Me Lo Contó La Luna
Por: Claudia Luna/ claudiarl92@hotmail.com

La primera vez que vi a Martica quedé fascinada con su porte orgulloso y su cabeza altiva. Era una mulata color canela con ademanes de muñeca. Los que la frecuentábamos sabíamos que en su juventud había sido bailarina del Tropicana. Caminaba con la misma cadencia que las volutas de su cigarro e hipnotizaba a los que la mirábamos. El día que la conocí llevaba puesta una blusa ajustada con estampado de leopardo, argollas grandes en las orejas y el pelo con extensiones recogido en una coleta que se balanceaba cada vez que meneaba la cabeza. Era hija de la diosa Ochún (la Santa bella entre las bellas, la madre de los ríos, la dueña del amor y de la femineidad).

Una tarde, Martica me enseñó a destripar pollos. “¿Te da asco?”, me preguntaba mientras reía.  “Claro que no”, le contesté fingiendo indiferencia. Yo veía cómo metía la mano por la abertura que les había hecho en el vientre y sacaba las tripas de un solo jalón. Sí, me daba asco, pero nunca se lo dije. La miraba a los ojos mientras me explicaba: “Tienes que cogerlas y jalar fuerte desde arriba para sacarlo todo de una vez”. Me gustaba sentarme a su lado y escuchar sus historias.

Otro día cuando empezaba a oscurecer, se juntaron algunas mujeres a chismear. Martica, en el centro del grupo, con gestos de saber más que nadie, aseveró: “Hay que vivir con un blanco porque aunque los mulatos son más sabrosos, los blancos te dan mejor vida”. Así mismo lo hizo ella, se casó con Armando, un español que era más blanco que la leche y más bueno que el pan. Miraba a su mujer con ojos de no creerla y cuando ella se enganchaba de su brazo, él parecía crecer dos centímetros.

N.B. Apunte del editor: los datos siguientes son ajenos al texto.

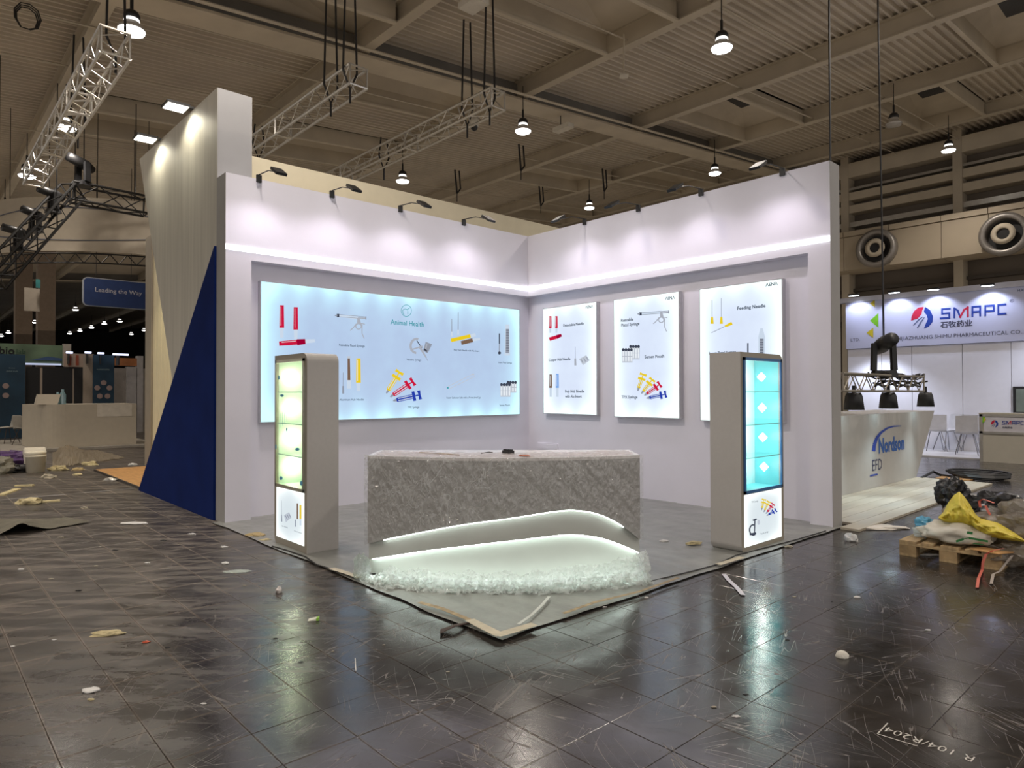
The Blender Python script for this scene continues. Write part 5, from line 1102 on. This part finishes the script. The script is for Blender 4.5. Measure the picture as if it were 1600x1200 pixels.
def logo_disc(A, c, r):
    x_, y_ = c; A.poly('red', [(x_-r, y_+r*.30), (x_-r*.95, y_-r*.1), (x_-r*.75, y_-r*.55), (x_-r*.35, y_-r*.88), (x_+r*.15, y_-r*.95), (x_-r*.0, y_-r*.6), (x_-r*.05, y_-r*.3), (x_-r*.4, y_+r*.1)])
    A.poly('blu', [(x_+r*.25, y_-r*.95), (x_+r*.7, y_-r*.65), (x_+r*.97, y_-r*.1), (x_+r*.92, y_+r*.4), (x_+r*.6, y_+r*.8), (x_+r*.15, y_+r), (x_+r*.3, y_+r*.6), (x_+r*.5, y_+r*.15), (x_+r*.4, y_-r*.2), (x_+r*.15, y_-r*.5)])
    for (a, b_, c_) in (((-.8, .72), (-.35, .25), (.05, -.05)), ((-.45, .95), (-.1, .4), (.2, .0))):
        A.line('gry', (x_+a[0]*r, y_+a[1]*r), (x_+b_[0]*r, y_+b_[1]*r), r*.09, r*.12); A.line('gry', (x_+b_[0]*r, y_+b_[1]*r), (x_+c_[0]*r, y_+c_[1]*r), r*.12, r*.08)
def smapc(A, x_, y_, w_, h, sl):
    """blocky lettering; x_,y_ left middle; sl slope of baseline"""
    def P_(u, v): return (x_+u*w_, y_+v*h+sl*u*w_)
    t = h*.17
    def st(col, *pts):
        for a, b_ in zip(pts[:-1], pts[1:]):
            dx, dy = b_[0]-a[0], b_[1]-a[1]; a_, c_ = P_(*a), P_(*b_); l = math.hypot(c_[0]-a_[0], c_[1]-a_[1])+1e-6; ex = (c_[0]-a_[0])/l*t*.5, (c_[1]-a_[1])/l*t*.5
            A.line(col, (a_[0]-ex[0], a_[1]-ex[1]), (c_[0]+ex[0], c_[1]+ex[1]), t)
    st('blu', (.14, -.42), (.02, -.42), (.02, 0), (.13, 0), (.13, .42), (0, .42))
    st('blu', (.21, .42), (.21, -.42), (.26, -.2), (.30, .42)); st('red', (.30, .42), (.36, -.2), (.42, -.42), (.42, .42))
    st('blu', (.49, .42), (.49, -.42), (.61, -.42), (.61, .42)); st('blu', (.49, .05), (.61, .05))
    st('blu', (.69, .42), (.69, -.42), (.82, -.42), (.82, .08), (.69, .08)); st('blu', (1., -.42), (.89, -.42), (.89, .42), (1., .42))
pln = ('Y', yb-.062); A = Paint(pln); logo_disc(A, (1441, 496), 17.5); A.done('logo_disc', fb)
A = Paint(pln); smapc(A, 1470, 490.5, 101, 17, -.075); A.done('logo_lettering', fb)
A = Paint(pln); A.poly('yel', [(1359, 474.5), (1367, 468), (1367, 480.5)]); A.poly('grn', [(1359.5, 501), (1372.5, 489), (1372.5, 512)]); A.poly('yel', [(1354, 520), (1364.5, 512), (1364.5, 528)]); A.line('gry', (1378.5, 462), (1378.5, 543), .5); A.done('triangles', fb)
text('\u77f3\u7267\u836f\u4e1a', (1494, 506), 50, pln, PAINT['ink'], 'lettering', fb, bold=.02)
text('SHIJIAZHUANG SHIMU PHARMACEUTICAL CO.,LTD.', (1502, 524.5), 222, pln, PAINT['ink'], 'lettering', fb, bold=.0)
text('HALL', (1598, 453), 17, pln, PAINT['gry'], 'lettering', fb, bold=.01); text('LTD.', (1336.5, 531), 14, pln, PAINT['ink'], 'lettering', fb)
text('\u00ae', (1581, 470), 7, pln, PAINT['ink'], 'lettering', fb)
# framed display on that wall
a, c = PY(1583, 604, yb-.03), PY(1625, 644, yb-.03); t = tag(thing('wall_screen', (a.x, yb, 1.2)), 'dark framed screen on the white wall above the logo counter', 'screen')
B().box((a.x, yb-.06, 1.0), (a.x+1.2, yb-.005, a.z)).build('frame', BLACK, t); B().box((a.x+.06, yb-.066, 1.05), (a.x+1.14, yb-.06, a.z-.06)).build('glass', pm('grey green screen', (.17, .20, .17), .2, var=.3, scale=1.5), t)
for i, x_ in enumerate((1334, 1397, 1458, 1543)):
    p = PY(x_, 462-(x_-1334)*.075, yb-.42); t = thing('banner_lamp', p, 'small cool spotlight over the logo banner, '+('furthest left', 'second from the left', 'third from the left', 'nearest the picture edge')[i], 'spotlight', 'spotlights over the far logo banner')
    B().box((p.x-.14, p.y-.05, p.z), (p.x+.14, p.y+.05, p.z+.05)).build('housing', BLACK, t); B().box((p.x-.12, p.y-.05, p.z-.012), (p.x+.12, p.y+.05, p.z-.001)).build('lens', em('cool spot lens', (.85, .9, 1), 5), t)
    B().tube([p+Vector((0, 0, .03)), (p.x, yb-.08, p.z+.1)], .012, 5).build('arm', BLACK, t)
    light('SPOT', 'banner_beam', (p.x, p.y, p.z-.02), 55, (.72, .78, 1.), aim=(p.x, yb+.1, 2.6), spot_size=math.radians(120), spot_blend=.5, shadow_soft_size=.06)
for p in ((1.2, 11.6, 2.7), (5.5, 11.2, 3.4)): light('SPOT', 'stand_beam', p, 120, (.75, .82, 1.), aim=(p[0], 12.3, .6), spot_size=math.radians(120), spot_blend=.7, shadow_soft_size=.1)
# its counter
yc = 9.9; a, c = PY(1532, 645, yc), PY(1532, 721, yc); t = tag(thing('info_counter', (a.x+1, yc+.3, 0)), 'cream logo counter with metal trim at the right picture edge', 'counter')
CC = pm('counter cream', (.46, .43, .36), .6, var=.03)
B().box((a.x, yc, 0), (a.x+2.2, yc+.55, a.z-.04)).build('body', CC, t); zs = PY(1540, 676, yc).z; zt2 = a.z
B().box((a.x+.06, yc-.012, zs+.03), (a.x+2.2, yc, zt2-.09)).build('logo_face', pm('logo face white', (.58, .56, .60), .5), t)
for (x0_, x1_, z0_, z1_) in ((a.x-.02, a.x+2.2, zt2-.08, zt2-.03), (a.x-.02, a.x+2.2, zs-.02, zs+.03), (a.x-.02, a.x+.04, 0, zt2-.03)): B().box((x0_, yc-.025, z0_), (x1_, yc, z1_)).build('trim_bar', ALU, t)
B().box((a.x-.03, yc-.03, zt2-.03), (a.x+2.2, yc+.58, zt2)).build('top', CC, t)
pln = ('Y', yc-.014); A = Paint(pln); logo_disc(A, (1554, 662), 6); smapc(A, 1566, 660.5, 33, 6, 0.0); A.poly('grn', [(1534, 653), (1540, 650), (1538, 660), (1534, 661)]); A.poly('yel', [(1537, 652), (1541, 655), (1538, 659)]); A.done('logo', t)
text('\u77f3\u7267\u836f\u4e1a', (1574, 668), 16, pln, PAINT['ink'], 'lettering', t, bold=.02)
WCH = pm('white chair', (.55, .54, .55), .4); CHR = pm('chrome leg', (.30, .30, .34), .25, .8)
for i, (x_, y_, r) in enumerate(((1461, 704, 3.6), (1480, 704, -.7), (1512, 710, 3.3), (1524, 705, 2.9))):
    p = fl(x_, y_, .03); shell_chair((p.x, p.y, .03), r, 'white chair on thin metal legs, '+('partly behind the flared white desk', 'turned sideways beside the flared white desk', 'in front of the pair by the logo counter', 'behind the other chair by the logo counter')[i], WCH, CHR, hgt=.5, bh=.42)
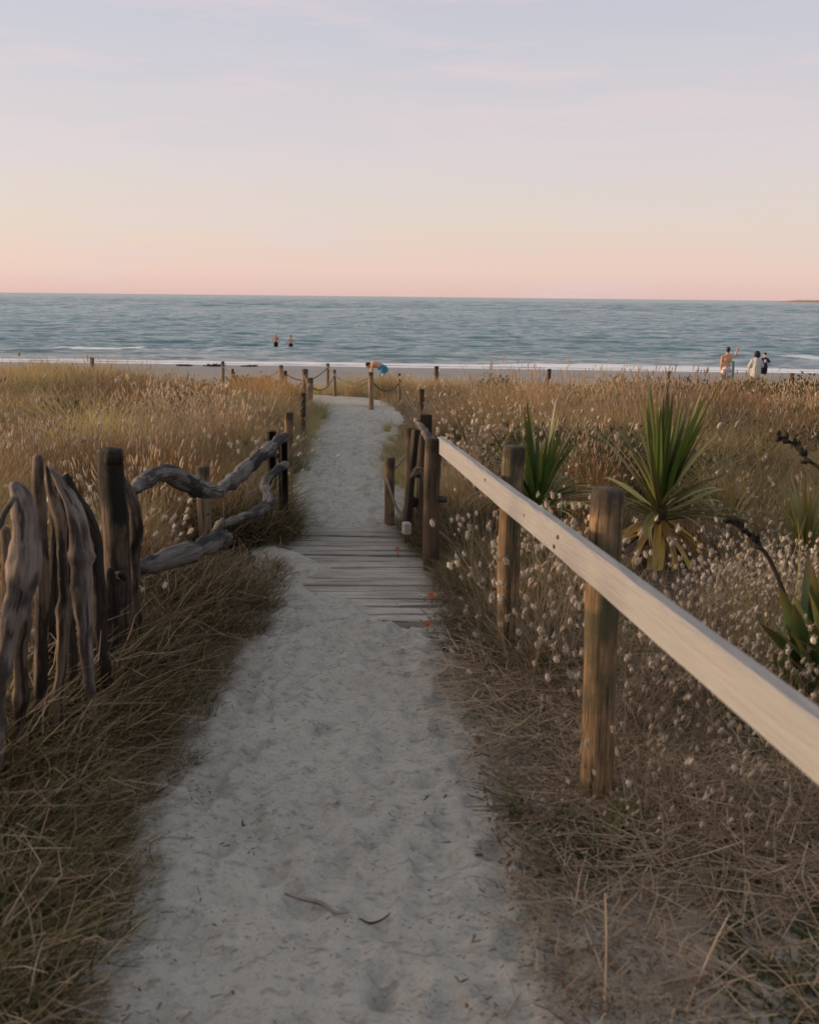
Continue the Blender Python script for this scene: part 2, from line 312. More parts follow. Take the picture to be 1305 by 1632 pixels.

En una ocasión le regalé unos aretes de plata mexicana, sólo porque me dio la gana. Me miró sonriente al recibirlos, los examinó con cuidado. Al alzar la cara, con los pendientes puestos, tenía luz en las pupilas y agradecimiento en los labios. Lucía encantadora, como debió haberse visto cuando tenía 18 años y bailaba en su país.

Ayer supe que había muerto. Nunca más la veré frente al caldero mientras revuelve la harina caliente, concentrada como quien conoce todas las respuestas. No la volveré a escuchar presumir de su sazón, ni la veré más con su cigarro en la mano. No volveré a mirar sus pasos con tacones altos y sus movimientos de bailarina.

Hoy sé que somos todos los abrazos que hemos dado. Todo lo que hemos caminado, lo que hemos visto y compartido. No hay nada que lamentar. No perdemos a las personas ni los momentos, no cambiamos una cosa por otra. Vamos sumando en nuestro andar, en nuestra vida. Un día nos despertamos para comprobar que el ayer y el hoy nos habitan y que, en cada uno de nosotros, se vuelven una cualidad nueva.

Tuve la fortuna de conocer a la bella Martica, me quedo con su porte de reina y su gracia de hechicera. Conservo su risa y sus consejos. La seguiré viendo en las mulatas orgullosas que se contonean. La encontraré entre los calderos y las ollas y esperaré a que una tarde, cuando baje el sol, me contagie su miel y su sonrisa.